I am reading Brownian Motion, Martingales, and Stochastic Calculus. The author starts with Gaussian Random Variables.
He say that
The complex Laplace transform of X is then given by $\Bbb{E}(e^{zX})=e^{z^2/2}$ for all $z\in \Bbb{C.}$ To get this formula (and also to verify that the complex Laplace transform is well defined), consider first the case when $z=\lambda\in \Bbb{R}$: $$\Bbb{E}(e^{\lambda X})=\ldots=e^{\lambda^2/2}$$
This calculation ensures that $\Bbb{E}(e^{zX})$ is well-defined for $z\in \Bbb{C}$, and defines a holomorphic function on $\Bbb{C}$.
Question:
Does it means that if we consider real and imaginary parts separately then it follow that $\Bbb{E}(e^{zX})$ is well-defined and as the result for both real and imaginary parts is a holomorphic function it follow that $\Bbb{E}(e^{zX})$ is holomorphic ?
A short answer. Both real and imaginary parts of the m.g.f. are well-defined. But they are not holomorphic separately.
A longer answer.

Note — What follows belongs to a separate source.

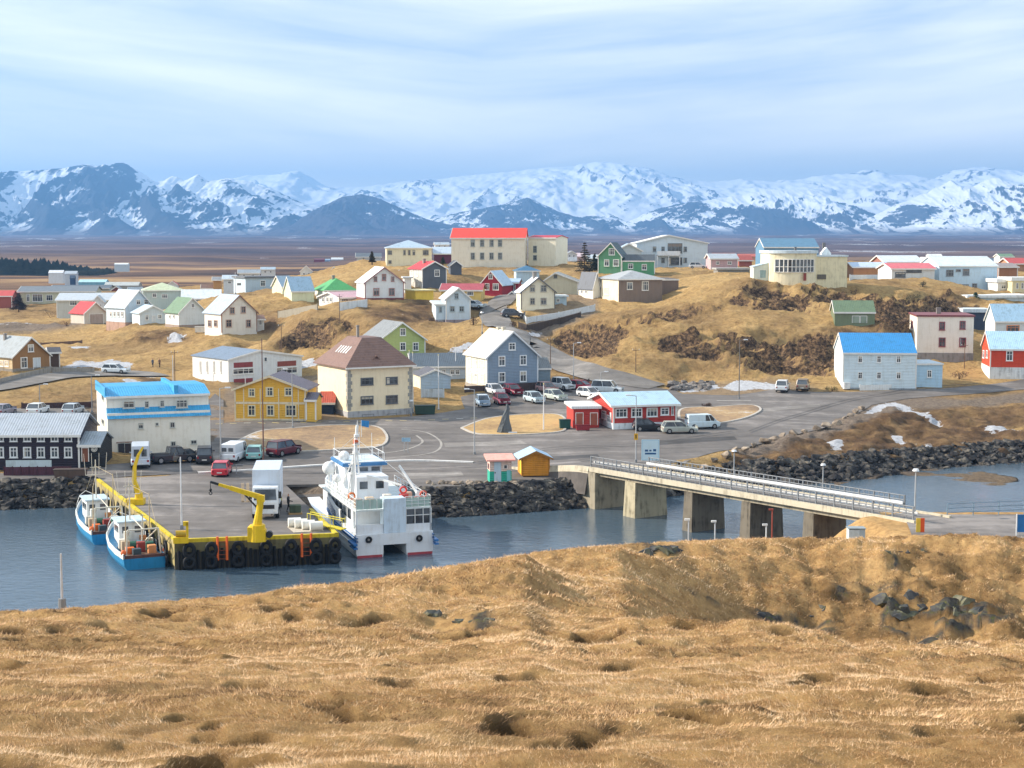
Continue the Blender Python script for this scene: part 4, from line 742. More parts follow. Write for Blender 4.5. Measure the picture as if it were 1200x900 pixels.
# ------------------------------------------------------------------ mountains
def mountain_mat(name, snow, rockc, tint=(0.66, 0.72, 0.80)):
    m, t, b = newmat(name); b.inputs['Roughness'].default_value = 0.9; b.inputs['Specular IOR Level'].default_value = 0.1
    g = N(t, 'ShaderNodeNewGeometry'); P = g.outputs['Position']
    n1 = noise(t, mapping(t, P, (0.0045, 0.0018, 0.011)), 1.0, 9, 0.68, 0.6); n2 = noise(t, mapping(t, P, (0.030, 0.010, 0.020)), 1.0, 9, 0.75)
    n3 = noise(t, mapping(t, P, (0.0012, 0.0012, 0.001)), 1.0, 3, 0.5)
    sn = N(t, 'ShaderNodeSeparateXYZ'); t.links.new(g.outputs['Normal'], sn.inputs[0])
    f = mth(t, 'ADD', mth(t, 'MULTIPLY', mth(t, 'SUBTRACT', n1, 0.5), 1.0), mth(t, 'MULTIPLY', mth(t, 'SUBTRACT', n2, 0.5), 1.25)); f = mth(t, 'ADD', f, mth(t, 'MULTIPLY', mth(t, 'SUBTRACT', 0.52, attr(t, 'gully')), 1.9))
    f = mth(t, 'ADD', f, mth(t, 'MULTIPLY', mth(t, 'SUBTRACT', sn.outputs[2], 0.8), 0.9)); f = mth(t, 'ADD', f, mth(t, 'MULTIPLY', attr(t, 'hgt'), 0.35)); f = mth(t, 'ADD', f, mth(t, 'MULTIPLY', mth(t, 'SUBTRACT', n3, 0.5), 0.7))
    f = mth(t, 'ADD', f, snow)
    k = ramp(t, f, [(0.47, 0.0), (0.57, 1.0)]); rk = ramp(t, n2, [(0.3, tuple(x * .5 for x in rockc)), (0.7, tuple(x * 1.5 for x in rockc))])
    foot = ramp(t, attr(t, 'hgt'), [(0.02, 1.0), (0.14, 0.0)]); col = mixc(t, mth(t, 'MULTIPLY', foot, 0.85), mixc(t, k, rk, tint), (0.07, 0.05, 0.05))
    t.links.new(col, b.inputs['Base Color']); return m
def mountain(name, label, pts, Yc, dh, m, seed, jag=1.0, rise=0.85, cols=760, nrow=90, spk=1.0):
    us = np.array([p[0] for p in pts], float); vsil = np.array([p[1] for p in pts], float)
    U = np.linspace(us[0], us[-1], cols); V = np.interp(U, us, vsil); V = V + (fbm(U / 9, U * 0 + seed, 4, seed, .6) - .5) * 4.0 * jag
    kx = (U - 600) / F; xc = kx * Yc * 1.0; zc = HC + (283 - V) / F * Yc; base = 60 * Yc / 9000
    t = np.concatenate([np.linspace(0, 1, nrow), np.linspace(1.06, 1.6, 10)]); T, K = np.meshgrid(t, kx, indexing='ij'); Yg = Yc - dh + T * dh; X = K * Yc
    crest = np.maximum(np.interp(X, xc, zc) - base, 0)
    crest = crest
    wx = (fbm(X / 900, Yg / 900, 3, seed + 3) - .5) * 500
    g = ridged((X + wx) / 330 + Yg / 1800, Yg / 2200, 6, seed + 1, 0.55); g2 = ridged((X - wx) / 95 - Yg / 900, Yg / 420, 5, seed + 9, 0.6)
    tt = np.clip(T, 0, 1); sh = tt ** rise
    spur = (g - 0.45) * 1.1 * np.sin(np.pi * tt) ** 0.8 + (g2 - 0.5) * 0.28 * np.sin(np.pi * tt) ** 0.6
    Z = base - 12 + (crest + 12) * np.clip(sh + spur * 0.55 * spk, 0, None); view = (HC - Z) / Yg
    lim = HC + (zc - HC)[None, :] * Yg / Yc; Z = np.where(T < 1, np.minimum(Z, np.maximum(lim - 2, base - 12)), Z)
    Z = np.where(T > 1, base - 12 + (crest + 12) * np.clip(1 - (T - 1) * 1.6, 0, 1), Z)
    o = grid_mesh(name, X, Yg, Z, m, dict(hgt=np.clip((Z - base) / 330.0, 0, 1), gully=np.clip(0.55 * g + 0.45 * g2, 0, 1))); o['kind'] = 'structure'; o['label'] = label; return o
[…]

Let $X$ be a $\mathbb{R}$-valued random variable such that its m.g.f. $M_X(s) = \mathbb{E}[e^{sX}]$ converges for $s \in I$ for some open interval $I$ containing $0$. Then utilizing the fact that $|e^z| = e^{\operatorname{Re}(z)}$, on the strip $I \times \mathbb{R}$ we have
$$\forall z = s + i\xi \in I \times \mathbb{R} \ : \qquad \mathbb{E}\left[\left|e^{zX}\right|\right] = \mathbb{E}\left[e^{sX}\right] = M_X(s) < \infty$$
and thus $M_X$ is well-defined on $I \times \mathbb{R}$. Next, for any closed piecewise $C^1$ curve $\gamma : [0, 1] \to I \times \mathbb{R}$,
\begin{align*} \int_{0}^{1} \mathbb{E}\left[ \left| e^{\gamma(t) X} \gamma'(t) \right| \right] \, dt &\leq \int_{0}^{1} \mathbb{E}\left[ e^{\operatorname{Re}(\gamma(t)) X} |\gamma'(t)| \right] \, dt \\ &\leq \operatorname{length}(\gamma) \cdot \sup_{z \in \gamma}M_X(\operatorname{Re}(z)) < \infty. \end{align*}
This allows us to apply the Fubini's theorem to obtain
$$ \int_{\gamma} M_X(z) \, dz = \mathbb{E}\left[ \int_{\gamma} e^{zX} \, dz \right] = 0. $$
So by the Morera's theorem, $M_X$ is holomorphic on $I \times \mathbb{R}$.